Sans préjuger de son avenir, le mouvement des Gilets Jaunes traduit aussi l’existence d’une conscience écologique à deux vitesses. L’une supposée prête à consentir aux efforts nécessaires, la seconde effrayée et ancrée dans un quotidien qu’elle imaginait figé. Explications.
Après les incidents survenus samedi 24 novembre à Paris dans le cadre de la manifestation des Gilets Jaunes, se pose désormais la question du souvenir que laissera le mouvement sensé à l’origine contester la hausse du prix du carburant ? Echaudés par une politique macronienne aux accents jupitériens et à la verticalité assumée, les Gilets Jaunes ont fait valoir avec force agitation leurs arguments dans une capitale ébahie. (Lire lefigaro.fr : Jean-Pierre Le Goff : «Les gilets jaunes, la revanche de ceux que l’on a traités de “beaufs” et de “ringards”» ) Pour autant, loin des dégradations générées, il n’est pas inopportun de s’interroger sur l’identité de celles et ceux qui depuis le 17 novembre multiplient les opérations escargots,occupent les péages ou ralentissent le trafic automobile dans les différentes agglomérations du pays.
Silence et contrainte
Beaucoup ont évoqué cette France périphérique, noyée dans un concept géographique contesté sans être nécessairement totalement invalidé, cette France composée de rurbains, contrainte d’utiliser son véhicule pour tous les jours se rendre sur son lieu de travail ou se déplacer pour diverses raisons, silencieuse et besogneuse, loin de l’agitation médiatique et qui se sent comme oubliée ou délaissée par l’Etat ou la collectivité. Il appartiendra à chacun de juger de la pertinence de ce concept et des réalités qu’il essaie d’englober mais il n’est cependant pas erroné d’affirmer qu’il existe en France aujourd’hui une frange de la population pour laquelle la contrainte environnementale (celle qui justifie pour le Gouvernement la hausse de la Taxe intérieure de consommation de produits pétroliers –TICPE) reste encore floue et absconse, sans effet concret ou visible,donc au pire injustifiée ou mieux prématurée. Sans nier ou contester le réchauffement climatique, cette frange de la population ne semble pas avoir intégré la nécessité de désormais changer de mode de vie afin de ne pas hypothéquer l’avenir. Enfermée dans des certitudes où seules prévalent pouvoir d’achat et difficultés du quotidien, cette France dite silencieuse vit la hausse des carburants et plus globalement la politique menée par le Gouvernement comme une forme agression à son mode de vie, une atteinte à son confort chèrement acquis et pour lequel certains sacrifieraient beaucoup. Il apparaît ainsi que la conscience environnementale propre à chacun et que chacun nourrit à l’aune de ses convictions et de ses actes prend l’aspect d’une logique à deux vitesses :une prête à consentir à l’effort, l’autre préoccupée, et il serait difficile de la blâmer, par le pragmatisme du quotidien.

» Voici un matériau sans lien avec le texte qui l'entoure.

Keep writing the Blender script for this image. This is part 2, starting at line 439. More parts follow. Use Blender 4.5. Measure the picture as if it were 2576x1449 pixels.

Effroi et puissance naturelle
Il serait inutile et méprisant de vouloir opposer une élite éclairée consciente des enjeux environnementaux et une masse protéiforme, inculte et ignare de ces propres enjeux qui s’arc-bouterait sur un univers pétri de réalité accablante (Lire lemonde.fr : Gilets jaunes » : « Les élites parlent de fin du monde, quand nous, on parle de fin du mois »). L’analyse sociologique qui en découle est plus fine et complexe qu’une simple opposition frontale et manichéenne, source d’incompréhensions de part et d’autre. In fine, le mouvement des Gilets Jaunes révèle l’existence d’une population effrayée par la puissance de la Nature et mais surtout par les efforts que celle-ci nous impose à court terme quand cette même population pensait le temps et l’espace figés, seulement rythmés par des décisions étatiques qui amélioraient ou assombrissaient leur quotidien. Et les raisons de ces réflexes de défense sont multiples et pas seulement dictées par un quotidien laborieux : isolement spatial et culturel, sentiment d’abandon et de déclassement figurent aussi au rang des raisons susceptibles d’expliquer un mouvement trop hétérogène pour pouvoir survivre dans le temps. Car à terme, submergés par la volonté de la majorité de mener une vie sinon paisible du moins exempte de débordements, les Gilets Jaunes s’en retourneront eux-aussi à leur quotidien.